*Information provided*:
----
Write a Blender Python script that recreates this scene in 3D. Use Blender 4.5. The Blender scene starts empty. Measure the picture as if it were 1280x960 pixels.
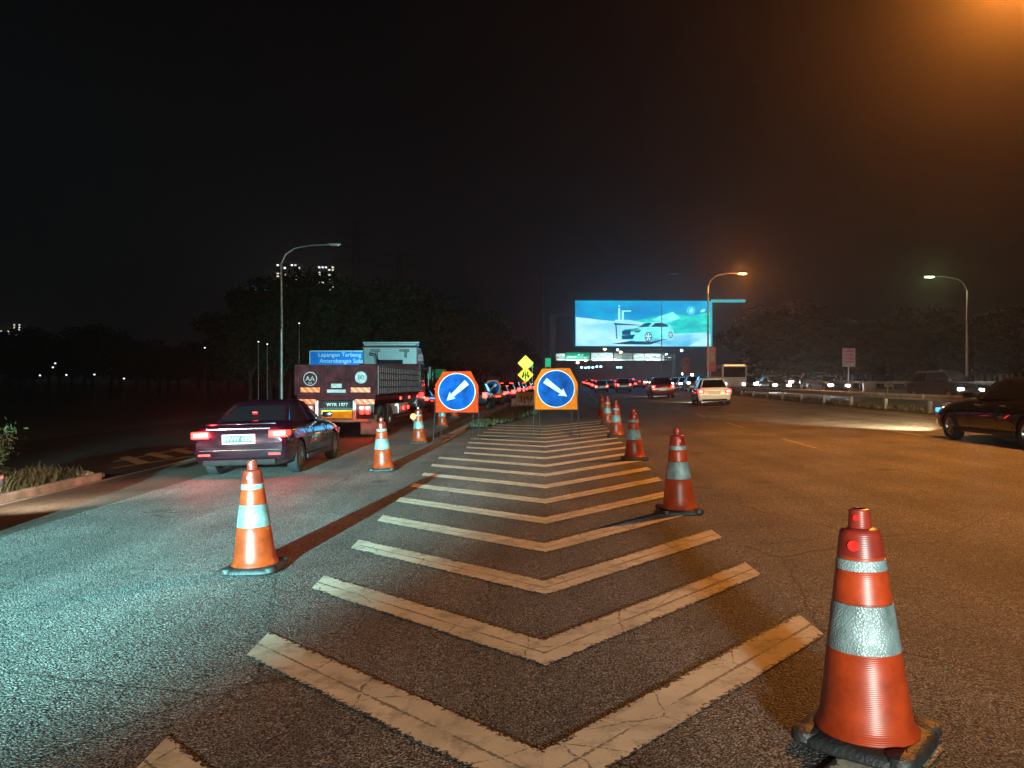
import bpy, bmesh, math, random
from mathutils import Vector, Matrix
random.seed(7)
S = bpy.context.scene
COL = S.collection
PI = math.pi
# ------------------------------------------------------------------ camera, world, exposure
H = 1.6; F = 950.0; CX = 640.0; CY = 478.0; SL = 0.03
cam = bpy.data.cameras.new('camera'); camo = bpy.data.objects.new('camera', cam); COL.objects.link(camo)
camo.location = (0, 0, H); camo.rotation_euler = (PI/2, 0, 0)
cam.sensor_width = 36; cam.lens = F/1280*36; cam.shift_y = -2/1280; cam.clip_end = 5000; cam.clip_start = 0.05
S.camera = camo
w = bpy.data.worlds.new('World'); S.world = w; w.use_nodes = True
nt = w.node_tree; bg = nt.nodes['Background']
tc = nt.nodes.new('ShaderNodeTexCoord'); sp = nt.nodes.new('ShaderNodeSeparateXYZ'); cr = nt.nodes.new('ShaderNodeValToRGB')
nt.links.new(tc.outputs['Generated'], sp.inputs[0]); nt.links.new(sp.outputs['Z'], cr.inputs[0]); nt.links.new(cr.outputs[0], bg.inputs[0])
cr.color_ramp.elements[0].position = 0.0; cr.color_ramp.elements[0].color = (0.0032, 0.0042, 0.0052, 1)
cr.color_ramp.elements[1].position = 0.5; cr.color_ramp.elements[1].color = (0.0018, 0.0019, 0.0024, 1)
bg.inputs[1].default_value = 1.0
S.view_settings.view_transform = 'Standard'; S.view_settings.look = 'None'; S.view_settings.exposure = 0; S.view_settings.gamma = 1
S.render.engine = 'CYCLES'
S.cycles.sample_clamp_indirect = 3.0
S.cycles.max_bounces = 5; S.cycles.diffuse_bounces = 2; S.cycles.glossy_bounces = 3; S.cycles.volume_bounces = 0
S.cycles.caustics_reflective = False; S.cycles.caustics_refractive = False

def lamp_light(name, kind, loc, power, color, target=None, size=0.1, angle=60, blend=0.3):
    l = bpy.data.lights.new(name, kind); l.energy = power; l.color = color
    l.shadow_soft_size = size
    if kind == 'SPOT': l.spot_size = math.radians(angle); l.spot_blend = blend
    o = bpy.data.objects.new(name, l); COL.objects.link(o); o.location = loc
    if target is not None:
        o.rotation_euler = (Vector(target)-Vector(loc)).to_track_quat('-Z', 'Y').to_euler()
    return o
SODIUM = (1.0, 0.33, 0.045); CYAN = (0.34, 0.98, 1.0); COOL = (0.75, 0.95, 1.0)
# headlamps of the traffic queueing behind the camera, left lane (cool white) and right lane; then a fill beam
lamp_light('headlamp_light_cool', 'SPOT', (-4.3, -7.0, 2.75), 112000, CYAN, (-4.8, 33, 0.0), 0.10, 37, 1.0)
lamp_light('headlamp_light_low', 'SPOT', (1.6, -9.0, 1.7), 9000, (0.90, 0.97, 0.85), (1.2, 20, 0.8), 0.35, 64, 0.9)
lamp_light('far_fill_beam', 'SPOT', (0.9, -9.0, 1.2), 11000, (0.88, 0.98, 0.95), (0.8, 46, 1.5), 0.10, 15, 1.0)  # narrow beam added to brighten the far block, signs and cones
# the sodium street lamp just above the frame on the right
SOD = (10.6, 16.2, 10.35)
lamp_light('sodium_lamp_light', 'POINT', (SOD[0], SOD[1], SOD[2]-0.12), 9200, SODIUM, None, 0.12)

# ------------------------------------------------------------------ geometry of the place
def gz(x, y=0): return SL*max(-40.0, min(40.0, x))
def gp(px, py, z=0.0):
    u = (px-CX)/F; v = (py-CY)/F
    d = (H-z)/(v+SL*u)
    if abs(u*d) > 40: d = (H-z-math.copysign(SL*40, u))/v
    return (u*d, d)
def pz(px, py, d): return ((px-CX)/F*d, d, H-(py-CY)/F*d)
def interp(t, x):
    if x <= t[0][0]: return t[0][1]
    for (a, b), (c, e) in zip(t, t[1:]):
        if x <= c: return b+(e-b)*(x-a)/(c-a)
    return t[-1][1]
XLT = [(-12, -1.6), (0, -1.6), (15, -1.75), (21, -2.1), (31, -1.5), (45, -0.5), (58, 0.5), (85, 2.4), (115, 4.8), (300, 20.5), (900, 71)]
XLLT = [(-12, -7.8), (25, -7.7), (40, -7.5), (58, -6.8), (85, -4.8), (115, -2.6), (300, 13.1), (900, 63)]
def xL(d): return interp(XLT, d)
def xLL(d): return interp(XLLT, d)
def rl(c, d): return c+0.085*d
DS = [-12, -6, -2, 0, 2, 4, 6, 8, 10, 12, 15, 18, 21, 24, 27, 31, 36, 40, 45, 51, 58, 66, 75, 85, 100, 115, 140, 170, 210, 250, 300, 400, 550, 900]

# ------------------------------------------------------------------ materials
def nmat(name):
    m = bpy.data.materials.new(name); m.use_nodes = True; return m, m.node_tree, m.node_tree.nodes['Principled BSDF']
def mat(name, col, rough=0.5, metal=0.0, var=0.18, scale=6.0, bump=0.0, bscale=60.0, coat=0.0, spec=0.5):
    m, t, b = nmat(name)
    b.inputs['Roughness'].default_value = rough; b.inputs['Metallic'].default_value = metal
    b.inputs['Coat Weight'].default_value = coat; b.inputs['Specular IOR Level'].default_value = spec
    co = t.nodes.new('ShaderNodeTexCoord'); n = t.nodes.new('ShaderNodeTexNoise'); n.inputs['Scale'].default_value = scale; n.inputs['Detail'].default_value = 5
    r = t.nodes.new('ShaderNodeValToRGB')
    r.color_ramp.elements[0].position = 0.3; r.color_ramp.elements[1].position = 0.7
    r.color_ramp.elements[0].color = tuple(c*(1-var) for c in col)+(1,); r.color_ramp.elements[1].color = tuple(min(1, c*(1+var)) for c in col)+(1,)
    t.links.new(co.outputs['Object'], n.inputs['Vector']); t.links.new(n.outputs['Fac'], r.inputs[0]); t.links.new(r.outputs[0], b.inputs['Base Color'])
    if bump:
        n2 = t.nodes.new('ShaderNodeTexNoise'); n2.inputs['Scale'].default_value = bscale; t.links.new(co.outputs['Object'], n2.inputs['Vector'])
        bp = t.nodes.new('ShaderNodeBump'); bp.inputs['Strength'].default_value = bump; bp.inputs['Distance'].default_value = 0.02
        t.links.new(n2.outputs['Fac'], bp.inputs['Height']); t.links.new(bp.outputs[0], b.inputs['Normal'])
    return m
def emit(name, col, st, sample=True):
    m, t, b = nmat(name)
    b.inputs['Base Color'].default_value = tuple(min(1, c*0.5) for c in col)+(1,)
    b.inputs['Emission Color'].default_value = tuple(col)+(1,); b.inputs['Emission Strength'].default_value = st
    if not sample: m.cycles.emission_sampling = 'NONE'
    return m
def asphalt(name, base, light, bump=1.0, sc=95.0, rough=0.62, patch=0.32, cracks=True):
    m, t, b = nmat(name); N = t.nodes; Lk = t.links.new
    co = N.new('ShaderNodeTexCoord')
    vo = N.new('ShaderNodeTexVoronoi'); vo.inputs['Scale'].default_value = sc; Lk(co.outputs['Object'], vo.inputs['Vector'])
    n1 = N.new('ShaderNodeTexNoise'); n1.inputs['Scale'].default_value = sc*1.6; n1.inputs['Detail'].default_value = 3; Lk(co.outputs['Object'], n1.inputs['Vector'])
    big = N.new('ShaderNodeTexNoise'); big.inputs['Scale'].default_value = 0.6; big.inputs['Detail'].default_value = 6; Lk(co.outputs['Object'], big.inputs['Vector'])
    # stretched wear streaks along the lanes
    mp = N.new('ShaderNodeMapping'); mp.inputs['Scale'].default_value = (1.6, 0.07, 1); Lk(co.outputs['Object'], mp.inputs['Vector'])
    stt = N.new('ShaderNodeTexNoise'); stt.inputs['Scale'].default_value = 1.0; stt.inputs['Detail'].default_value = 4; Lk(mp.outputs[0], stt.inputs['Vector'])
    r = N.new('ShaderNodeValToRGB'); r.color_ramp.elements[0].position = 0.42; r.color_ramp.elements[1].position = 0.62
    r.color_ramp.elements[0].color = tuple(c*0.3 for c in base)+(1,); r.color_ramp.elements[1].color = tuple(light)+(1,)
    Lk(n1.outputs['Fac'], r.inputs[0])
    cell = N.new('ShaderNodeMixRGB'); cell.blend_type = 'MULTIPLY'; cell.inputs[0].default_value = 0.55; Lk(r.outputs[0], cell.inputs[1])
    sep = N.new('ShaderNodeSeparateColor'); Lk(vo.outputs['Color'], sep.inputs[0])
    cc = N.new('ShaderNodeCombineColor'); [Lk(sep.outputs[0], cc.inputs[i]) for i in range(3)]
    gain = N.new('ShaderNodeMixRGB'); gain.blend_type = 'MULTIPLY'; gain.inputs[0].default_value = 1; gain.inputs[2].default_value = (1.8, 1.8, 1.8, 1); Lk(cc.outputs[0], gain.inputs[1]); Lk(gain.outputs[0], cell.inputs[2])
    br = N.new('ShaderNodeMapRange'); br.inputs['From Min'].default_value = 0.3; br.inputs['From Max'].default_value = 0.7; br.inputs['To Min'].default_value = 1-patch; br.inputs['To Max'].default_value = 1+patch; Lk(big.outputs['Fac'], br.inputs[0])
    sr = N.new('ShaderNodeMapRange'); sr.inputs['From Min'].default_value = 0.3; sr.inputs['From Max'].default_value = 0.7; sr.inputs['To Min'].default_value = 0.72; sr.inputs['To Max'].default_value = 1.24; Lk(stt.outputs['Fac'], sr.inputs[0])
    mu = N.new('ShaderNodeMath'); mu.operation = 'MULTIPLY'; Lk(br.outputs[0], mu.inputs[0]); Lk(sr.outputs[0], mu.inputs[1])
    last = mu.outputs[0]
    if cracks:
        cn = N.new('ShaderNodeTexNoise'); cn.inputs['Scale'].default_value = 3.0; cn.inputs['Detail'].default_value = 4; Lk(co.outputs['Object'], cn.inputs['Vector'])
        mix = N.new('ShaderNodeMixRGB'); mix.inputs[0].default_value = 0.12; Lk(co.outputs['Object'], mix.inputs[1]); Lk(cn.outputs['Color'], mix.inputs[2])
        cv = N.new('ShaderNodeTexVoronoi'); cv.feature = 'DISTANCE_TO_EDGE'; cv.inputs['Scale'].default_value = 0.42; Lk(mix.outputs[0], cv.inputs['Vector'])
        lt = N.new('ShaderNodeMapRange'); lt.inputs['From Min'].default_value = 0.0; lt.inputs['From Max'].default_value = 0.006; lt.inputs['To Min'].default_value = 0.35; Lk(cv.outputs['Distance'], lt.inputs[0])
        gate = N.new('ShaderNodeMapRange'); gate.inputs['From Min'].default_value = 0.5; gate.inputs['From Max'].default_value = 0.56; Lk(big.outputs['Fac'], gate.inputs[0])
        mx = N.new('ShaderNodeMath'); mx.operation = 'MAXIMUM'; Lk(lt.outputs[0], mx.inputs[0])
        inv = N.new('ShaderNodeMath'); inv.operation = 'SUBTRACT'; inv.inputs[0].default_value = 1.0; Lk(gate.outputs[0], inv.inputs[1]); Lk(inv.outputs[0], mx.inputs[1])
        m3 = N.new('ShaderNodeMath'); m3.operation = 'MULTIPLY'; Lk(last, m3.inputs[0]); Lk(mx.outputs[0], m3.inputs[1]); last = m3.outputs[0]
    ov = N.new('ShaderNodeTexVoronoi'); ov.inputs['Scale'].default_value = 0.8; ov.inputs['Randomness'].default_value = 1.0
    om = N.new('ShaderNodeMixRGB'); om.inputs[0].default_value = 0.10; Lk(co.outputs['Object'], om.inputs[1]); on = N.new('ShaderNodeTexNoise'); on.inputs['Scale'].default_value = 9; on.inputs['Detail'].default_value = 5; Lk(co.outputs['Object'], on.inputs['Vector']); Lk(on.outputs['Color'], om.inputs[2]); Lk(om.outputs[0], ov.inputs['Vector'])
    orr = N.new('ShaderNodeMapRange'); orr.inputs['From Min'].default_value = 0.05; orr.inputs['From Max'].default_value = 0.17; orr.inputs['To Min'].default_value = 0.5; Lk(ov.outputs['Distance'], orr.inputs[0])
    m4 = N.new('ShaderNodeMath'); m4.operation = 'MULTIPLY'; Lk(last, m4.inputs[0]); Lk(orr.outputs[0], m4.inputs[1]); last = m4.outputs[0]
    sc2 = N.new('ShaderNodeVectorMath'); sc2.operation = 'SCALE'; Lk(cell.outputs[0], sc2.inputs[0]); Lk(last, sc2.inputs['Scale'])
    Lk(sc2.outputs[0], b.inputs['Base Color'])
    b.inputs['Roughness'].default_value = rough; b.inputs['Specular IOR Level'].default_value = 0.35
    ad = N.new('ShaderNodeMath'); ad.operation = 'SUBTRACT'; Lk(n1.outputs['Fac'], ad.inputs[0]); Lk(vo.outputs['Distance'], ad.inputs[1])
    bp = N.new('ShaderNodeBump'); bp.inputs['Strength'].default_value = bump; bp.inputs['Distance'].default_value = 0.010
    Lk(ad.outputs[0], bp.inputs['Height']); Lk(bp.outputs[0], b.inputs['Normal'])
    return m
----
*Set exercise*: Identify and list each line with the word "scene".

*Correct answer*:
Write a Blender Python script that recreates this scene in 3D. Use Blender 4.5. The Blender scene starts empty. Measure the picture as if it were 1280x960 pixels.
S = bpy.context.scene